Thursday, 12 January 2012

Vestas communicates reorganization plans

Vestas Wins Systems(OMX: VWS) has been rebounding in recent days in expectation of the reorganization plans. The company has just communicated that it will reduce fixed costs by more than 150 million Euros taking effect in 2012 through streamlining of support functions and closing of factories. A total of 2335 employees are in Vestas’ harsh words “expected to be made redundant”.

Executive Management will be extended to six members, presumably as a result of the input from institutional investors. A Global Solution and Services unit will accelerate the development of services business, which is certainly important for Vestas’ earnings going forward. Some engineering companies in the region have managed to greatly lessen the effect of business cycles by making maintenance services an important business arm.
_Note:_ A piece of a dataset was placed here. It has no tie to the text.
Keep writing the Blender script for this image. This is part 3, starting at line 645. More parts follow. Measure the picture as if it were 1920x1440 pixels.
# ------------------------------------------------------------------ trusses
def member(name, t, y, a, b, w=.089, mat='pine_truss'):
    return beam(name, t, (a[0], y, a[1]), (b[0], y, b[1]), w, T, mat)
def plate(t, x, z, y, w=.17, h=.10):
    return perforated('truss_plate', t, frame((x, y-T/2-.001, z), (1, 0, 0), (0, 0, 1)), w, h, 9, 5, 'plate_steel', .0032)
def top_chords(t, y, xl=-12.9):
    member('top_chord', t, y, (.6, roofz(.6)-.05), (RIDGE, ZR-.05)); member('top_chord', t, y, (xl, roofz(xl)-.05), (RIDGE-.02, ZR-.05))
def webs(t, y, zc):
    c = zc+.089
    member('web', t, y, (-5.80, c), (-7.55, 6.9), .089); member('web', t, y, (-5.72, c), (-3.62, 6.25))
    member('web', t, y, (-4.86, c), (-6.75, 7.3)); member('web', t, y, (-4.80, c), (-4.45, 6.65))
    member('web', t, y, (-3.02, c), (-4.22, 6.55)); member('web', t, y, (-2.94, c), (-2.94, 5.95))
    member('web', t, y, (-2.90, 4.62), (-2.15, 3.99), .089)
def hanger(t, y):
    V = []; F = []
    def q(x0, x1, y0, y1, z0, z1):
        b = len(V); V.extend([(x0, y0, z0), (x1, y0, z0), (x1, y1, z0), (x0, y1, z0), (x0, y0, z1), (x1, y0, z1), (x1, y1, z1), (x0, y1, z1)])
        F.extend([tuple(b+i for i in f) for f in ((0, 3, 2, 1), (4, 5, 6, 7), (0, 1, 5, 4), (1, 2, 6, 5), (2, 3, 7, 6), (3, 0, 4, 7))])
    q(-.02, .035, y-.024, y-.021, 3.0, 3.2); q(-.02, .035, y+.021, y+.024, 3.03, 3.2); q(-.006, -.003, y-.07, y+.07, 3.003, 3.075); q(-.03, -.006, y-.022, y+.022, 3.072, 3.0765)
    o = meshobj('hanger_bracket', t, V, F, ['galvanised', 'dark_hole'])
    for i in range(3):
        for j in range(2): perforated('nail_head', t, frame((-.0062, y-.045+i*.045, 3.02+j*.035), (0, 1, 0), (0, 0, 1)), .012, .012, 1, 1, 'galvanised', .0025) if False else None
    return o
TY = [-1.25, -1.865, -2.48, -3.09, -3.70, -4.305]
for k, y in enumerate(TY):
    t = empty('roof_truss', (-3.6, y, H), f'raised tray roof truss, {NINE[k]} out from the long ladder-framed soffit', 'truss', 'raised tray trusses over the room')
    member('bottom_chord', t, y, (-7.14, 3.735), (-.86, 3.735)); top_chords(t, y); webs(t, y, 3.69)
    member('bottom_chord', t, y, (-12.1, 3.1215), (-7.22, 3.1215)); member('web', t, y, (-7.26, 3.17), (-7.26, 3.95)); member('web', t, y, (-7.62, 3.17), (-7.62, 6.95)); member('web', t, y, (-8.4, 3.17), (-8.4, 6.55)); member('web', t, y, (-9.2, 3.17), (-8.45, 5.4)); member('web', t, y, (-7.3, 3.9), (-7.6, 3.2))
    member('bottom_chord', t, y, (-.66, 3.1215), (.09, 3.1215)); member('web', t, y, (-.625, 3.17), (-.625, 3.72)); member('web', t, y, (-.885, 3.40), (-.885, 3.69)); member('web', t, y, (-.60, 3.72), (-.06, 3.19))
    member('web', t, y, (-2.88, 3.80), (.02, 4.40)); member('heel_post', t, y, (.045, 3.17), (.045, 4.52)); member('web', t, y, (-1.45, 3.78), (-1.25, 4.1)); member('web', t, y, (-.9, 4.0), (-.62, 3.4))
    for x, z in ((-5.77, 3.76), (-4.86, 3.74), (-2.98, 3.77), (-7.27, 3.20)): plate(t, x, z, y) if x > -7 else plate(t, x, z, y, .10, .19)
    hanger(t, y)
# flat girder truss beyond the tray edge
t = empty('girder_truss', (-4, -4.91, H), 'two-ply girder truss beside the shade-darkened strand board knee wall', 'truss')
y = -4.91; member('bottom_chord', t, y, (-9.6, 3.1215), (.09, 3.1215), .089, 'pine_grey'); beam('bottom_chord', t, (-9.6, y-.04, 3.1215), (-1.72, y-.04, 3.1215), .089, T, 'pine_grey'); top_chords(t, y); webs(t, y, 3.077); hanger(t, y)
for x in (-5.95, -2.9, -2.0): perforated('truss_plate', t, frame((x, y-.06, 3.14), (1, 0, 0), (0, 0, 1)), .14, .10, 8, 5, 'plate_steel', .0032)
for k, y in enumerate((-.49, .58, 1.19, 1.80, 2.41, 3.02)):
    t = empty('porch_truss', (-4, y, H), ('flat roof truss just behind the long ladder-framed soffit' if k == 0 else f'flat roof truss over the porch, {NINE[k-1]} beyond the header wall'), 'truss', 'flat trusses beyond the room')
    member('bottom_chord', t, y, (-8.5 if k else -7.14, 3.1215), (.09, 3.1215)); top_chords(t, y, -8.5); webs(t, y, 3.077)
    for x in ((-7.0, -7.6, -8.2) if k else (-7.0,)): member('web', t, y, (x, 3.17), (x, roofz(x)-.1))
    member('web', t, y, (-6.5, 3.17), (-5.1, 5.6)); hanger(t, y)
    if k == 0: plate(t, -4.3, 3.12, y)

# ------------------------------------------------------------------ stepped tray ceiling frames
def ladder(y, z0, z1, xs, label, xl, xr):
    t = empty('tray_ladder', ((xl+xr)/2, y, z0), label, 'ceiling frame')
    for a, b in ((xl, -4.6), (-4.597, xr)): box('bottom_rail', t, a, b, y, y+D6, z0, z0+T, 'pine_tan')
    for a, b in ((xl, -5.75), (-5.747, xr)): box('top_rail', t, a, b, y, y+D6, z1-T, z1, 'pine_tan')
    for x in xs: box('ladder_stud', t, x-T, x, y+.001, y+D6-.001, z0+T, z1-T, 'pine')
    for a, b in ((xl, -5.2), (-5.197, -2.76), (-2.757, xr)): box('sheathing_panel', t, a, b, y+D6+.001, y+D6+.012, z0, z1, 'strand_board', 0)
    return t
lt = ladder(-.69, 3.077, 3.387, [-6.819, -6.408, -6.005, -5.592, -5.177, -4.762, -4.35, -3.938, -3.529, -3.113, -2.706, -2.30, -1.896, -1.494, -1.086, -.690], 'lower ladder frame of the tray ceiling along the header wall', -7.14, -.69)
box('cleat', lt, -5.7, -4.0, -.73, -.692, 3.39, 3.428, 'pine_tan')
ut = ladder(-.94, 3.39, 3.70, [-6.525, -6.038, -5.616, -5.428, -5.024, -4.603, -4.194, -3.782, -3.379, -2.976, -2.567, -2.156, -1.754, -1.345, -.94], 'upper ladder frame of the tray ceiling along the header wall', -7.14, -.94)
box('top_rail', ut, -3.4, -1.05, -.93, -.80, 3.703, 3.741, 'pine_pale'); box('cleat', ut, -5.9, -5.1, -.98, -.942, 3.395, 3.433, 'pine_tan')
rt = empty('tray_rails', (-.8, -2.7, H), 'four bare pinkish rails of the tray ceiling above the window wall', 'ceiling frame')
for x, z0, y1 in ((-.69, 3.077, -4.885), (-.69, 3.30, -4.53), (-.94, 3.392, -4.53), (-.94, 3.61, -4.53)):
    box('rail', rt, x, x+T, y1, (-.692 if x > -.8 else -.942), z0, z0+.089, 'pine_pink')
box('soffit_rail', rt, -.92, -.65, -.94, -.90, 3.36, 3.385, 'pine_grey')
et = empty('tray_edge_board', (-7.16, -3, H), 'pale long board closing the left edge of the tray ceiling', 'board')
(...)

CEO Ditlev Engel appears to be staying and will be informing employees and the press on the changes. Majority of the personnel cuts will be in Denmark. The company is entering 2012 with its strongest order backlog to date, but its margins have been crashing down, totally warranting the recent 0.5 price to book ratio. The company’s fiscal situation is however strong enough to still allow for changing of fortunes if correct decisions are made.

Vestas is also preparing for a negative decision concerning the extansion of the Production Tax Credit (PTC) in the United States. About 20% of Vestas’ orders come from the U.S. and the company says that if the PTC is not extended, it plans to lay off an additional 1600 employees in the there. This would add another 150 million in savings on top of those mentioned above.